The second panel, bringing those reflections into the present era, will feature Dr. Sidney Griffith of Catholic University, Dr. Ibrahim Abu-Rabi, specialist in Israeli aspects of Muslim-Christian relationships at Hartford Seminary (United Church of Christ), and Dr. Jane I. Smith of Iliff School of Theology (Methodist), Denver. Dr. Sayyed Hossein Nasr of George Washington University will chair the session.

In the afternoon Dr. Ismail Ibrahim of the scholarly Muslim IKIM movement in Malaysia will chair a panel assessing 20th century Islamic-Christian encounters that have led to cooperation and/or confrontations. Presentations will be by Dr. Bert Breiner of the National Council of Churches' Office of Christian-Muslim Relations, Father Thomas Michel of the Federation of Asian Bishops' Conferences in Thailand (formerly with the Vatican Office on Christian-Muslim Relations), and Sudan-conditioned Dr. John O. Voll, who is about to leave the History Department of the University of New Hampshire to join the Center at Georgetown.

The day's final panel will assess relations between Muslims and Christians in the West. Chairman will be Georgetown's Dr. Chester Gillis. Participants will be Dr. Paul Gobel of the Carnegie Endowment for International Peace and the Georgetown Center; Dr. Jorgen Nielson of Selly Oaks College, Birmingham, England, speaking on Muslims in Europe; and Dr. Suleyman Nyang of Howard University speaking on Islam in North America.

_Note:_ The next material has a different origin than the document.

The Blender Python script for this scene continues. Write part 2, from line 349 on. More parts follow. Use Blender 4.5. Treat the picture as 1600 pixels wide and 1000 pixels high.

Second-day sessions will discuss Human Rights, Pluralism and Gender. Participants will be Dr. John Borelli of the National Council of Catholic Bishops in the chair; Iranian feminist Dr. Nasrin Hakami, a visiting research professor at Georgetown; Dr. David Little of the U.S. Institute for Peace; and Dr. Mohammed Fathi Osman of Georgetown, editor-elect of Arabia magazine.

The concluding session, chaired by Dr. John L. Esposito, director of the Center for Muslim-Christian Understanding, will consider the options of extremism and moderation and other challenges which the two communities must face separately and together as they enter the 21st century. Participants will be Syria-born Presbyterian Dr. Yvonne Haddad, Professor of History at the University of Massachusetts, Muslim Dr. Abdulaziz Sachedina of the University of Virginia and Dr. Jacques Waardenberg of the University of Lausanne, Switzerland.

The Rev. L. Humphrey Walz, D.D., retired Associate Executive of the Presbyterian Synod of the Northeast, is active in denominational and ecumenical peacemaking activities.